El vocablo brand tiene mucho que ver con el fuego. Como nos recuerda Kevin Lane Keller: “La palabra inglesa brand, marca, deriva de la voz nórdica antigua brandr, que significa ‘quemar’, debido a que las marcas fueron y siguen siendo los medios con los cuales los dueños del ganado marcan a sus animales para identificarlos”.

Jiménez de Jamuz es un pueblo de la provincia de León célebre por su dedicación a la alfarería. Ya a mediados del siglo XVIII encontramos la primera documentación que sitúa este arte en este lugar. Es importante reseñar que el propio Antonio Gaudí se interesó por esta actividad desarrollada en estas tierras y que la utilizó como motivo decorativo en los arcos y nervaduras del Palacio Episcopal de Astorga.

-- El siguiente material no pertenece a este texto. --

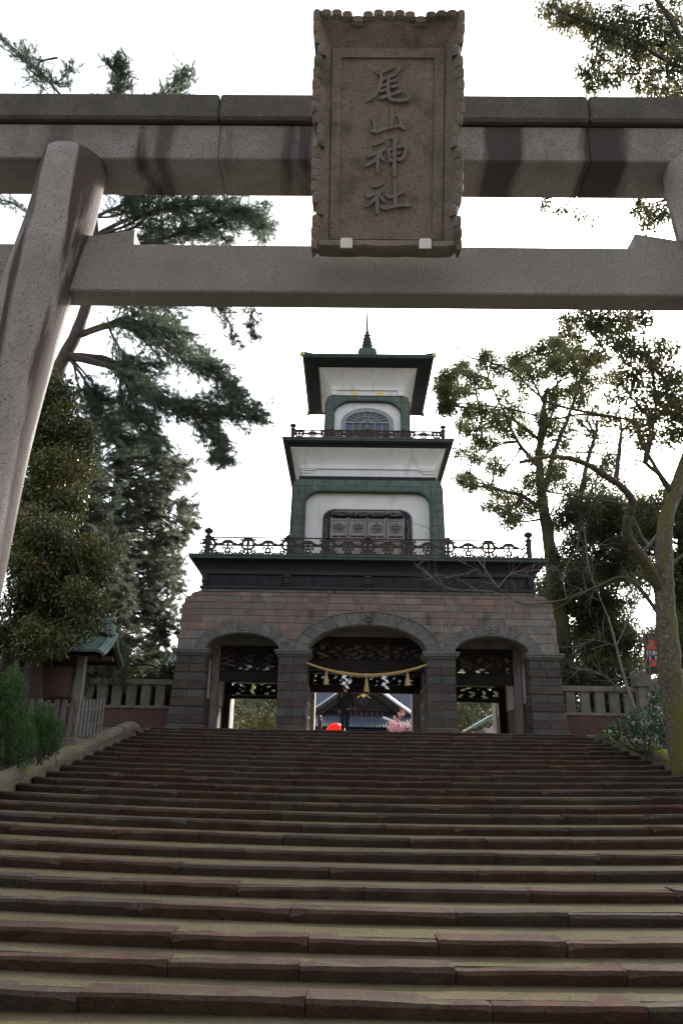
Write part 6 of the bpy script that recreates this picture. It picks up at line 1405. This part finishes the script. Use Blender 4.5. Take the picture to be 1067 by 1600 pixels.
# growth seen through the arches
def tree_at(label, x0, y0, blobs, leafm, n, L_, W_, cat='tree', name='court_tree', group='greenery beyond the arches'):
    T = thing(name, label, cat, (x0, y0, LAND), group); b = MB(); limb(b, smooth_path([np.array([x0, y0, LAND]), np.array([x0+0.1, y0, LAND+1.2]), np.array(blobs[0][0])], 5), 0.16, 0.05, 8)
    for c_, r in blobs[1:]: b.tube(smooth_path([np.array([x0, y0, LAND+1.0]), (np.array([x0, y0, LAND+1.5])+np.array(c_))/2, np.array(c_)], 4), list(np.linspace(0.07, 0.02, 9)), 5)
    b.build('trunk', M['bark_dark'], T)
    C, D, sh = leaves_for([(np.array(c_), r) for c_, r in blobs], n, 0.2, 5, 0.9, 0.2); leaf_mesh('crown', M[leafm], T, C, D, L_*rng.uniform(0.7, 1.2, len(C)), W_, sh)
tree_at('sunlit yellow green bush tree seen through the left arch', -5.2, 47, [((-5.3, 47, 5.6), 1.1), ((-6.4, 47.5, 5.2), 1.0), ((-4.2, 47, 5.1), 1.0), ((-5.2, 46.6, 4.6), 1.2), ((-3.4, 47.4, 5.7), 0.9), ((-6.8, 47, 6.3), 1.0), ((-4.6, 47.4, 6.6), 1.1), ((-3.2, 47, 4.6), 0.9), ((-5.6, 47.4, 7.2), 1.1), ((-4.0, 47.8, 7.2), 0.9)], 'leaf_sunny', 330, 0.13, 0.065)
tree_at('olive tree above the pale green roof seen through the right arch', 9.3, 58, [((8.0, 58, 7.4), 1.4), ((9.6, 58.5, 7.9), 1.5), ((7.0, 58, 6.2), 1.4), ((10.6, 58, 7.0), 1.4), ((8.6, 57.5, 6.0), 1.4), ((6.4, 58.4, 7.8), 1.3), ((9.0, 58.5, 9.0), 1.5), ((11.5, 58.5, 8.4), 1.5), ((6.6, 58, 5.0), 1.2), ((7.4, 58.6, 9.0), 1.3)], 'leaf_sunny', 200, 0.16, 0.08)
# plum in blossom before the hall
T = thing('plum_tree', 'pink blossoming plum tree in front of the hall seen through the central arch', 'tree', (4.2, 52.0, LAND), None)
bb = MB(); tips = []
limb(bb, smooth_path([np.array([4.4, 52, 3.78]), np.array([4.3, 52, 4.4]), np.array([4.1, 52, 4.7])], 4), 0.10, 0.06, 7)
def plum(start, d, ln, r_, depth):
    n = 4; p_ = np.array(start, float); d = nrm(np.array(d, float)); pts = [p_]
    for i in range(n):
        d = nrm(d+rng.normal(0, 0.16, 3)); p_ = p_+d*ln/n; pts.append(p_)
        if depth: plum(p_, d*0.6+rng.normal(0, 0.6, 3)+np.array([0, 0, 0.25]), ln*0.6, r_*0.55, depth-1)
        if depth < 2: tips.extend([p_-d*ln/n*t for t in rng.uniform(0, 1, 3)])
    bb.tube(pts, list(np.linspace(r_, r_*0.4, len(pts))), 4)
for d in ((-0.95, 0, 0.35), (-0.5, 0.3, 0.6), (0.3, 0, 0.8), (0.8, 0.2, 0.5), (-0.8, -0.3, 0.15)): plum((4.15, 52, 4.6), d, 1.4, 0.045, 3)
bb.build('trunk', M['bark_dark'], T)
tp_ = np.array(tips); tp_ = tp_[rng.permutation(len(tp_))[:2600]]; C = np.repeat(tp_, 4, 0)+rng.normal(0, 0.035, (len(tp_)*4, 3)); leaf_mesh('blossom', M['blossom'], T, C, rng.normal(size=C.shape), 0.045, 0.042, rng.uniform(0, 1, len(C)))
# far dark wood behind the walls, and clumps of ground ivy on the banks

def mass(name, label, m, C, D, L_, W_, cat):
    o = leaf_mesh(name, m, {'_o': (0, 0, 0)}, C, D, L_, W_, rng.uniform(0, 1, len(C)), kind='stuff'); o['label'] = label; o['category'] = cat; return o
n = 14000
x = np.where(rng.random(n) < 0.5, rng.uniform(-14, CX-HALF-0.45, n), rng.uniform(CX+HALF+0.45, 15, n)); y = rng.uniform(9, 28, n)
z = np.array([side_h(a, c_) for a, c_ in zip(x, y)])
keep = np.sin(x*1.9+1)*np.sin(y*1.3)+rng.normal(0, 0.35, n) > -0.1
C = np.stack([x, y, z-0.01], 1)[keep]; D = rng.normal(size=C.shape)*np.array([1, 1, 0.3])+np.array([0, 0, 0.7])
mass('ground_cover', 'low ivy and weeds covering the banks beside the stairs', M['leaf_shrub'], C, D, rng.uniform(0.06, 0.16, len(C)), 0.06, 'ground cover')
for o in list(bpy.data.objects):
    if '_o' in o: del o['_o']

Jiménez de Jamuz tiene abierto el alfar-museo. La visita a este pequeño recinto supone un viaje en el tiempo. Aquí se mantiene viva la manera más tradicional de este oficio, que necesita tres elementos esenciales: el barro, el torno y, cómo no, el fuego. Sigue activo el último horno antiguo en el que se realiza una única cocción al año. Este viejo horno no industrial obliga a apilar unas piezas sobre otras para su correcta cocción. A lo largo de la visita, uno comprende que la superposición genera una pequeña marca en los objetos.

Los cacharros que ya no se producen de manera artesanal salen perfectos e inmaculados, sin ninguna marca, es decir, sin ningún defecto. Y aquí está la clave: resulta que las jarras, botijos o vasijas que salen del horno tradicional salen marcados (defectuosos si pensamos en términos industriales) por una huella de autenticidad, de tradición y de saber hacer que les da más valor en el mercado por gozar de unas características de las que carecen los que siguen una producción “normal”. Es decir, que la marca, la huella del defecto, porta en realidad en sí misma todos los rasgos que hacen esa pieza diferente y valiosa. ¿Por qué? Por sus valores, por su laboriosidad y autenticidad. ¿Y no es acaso esto a lo que aspira una marca?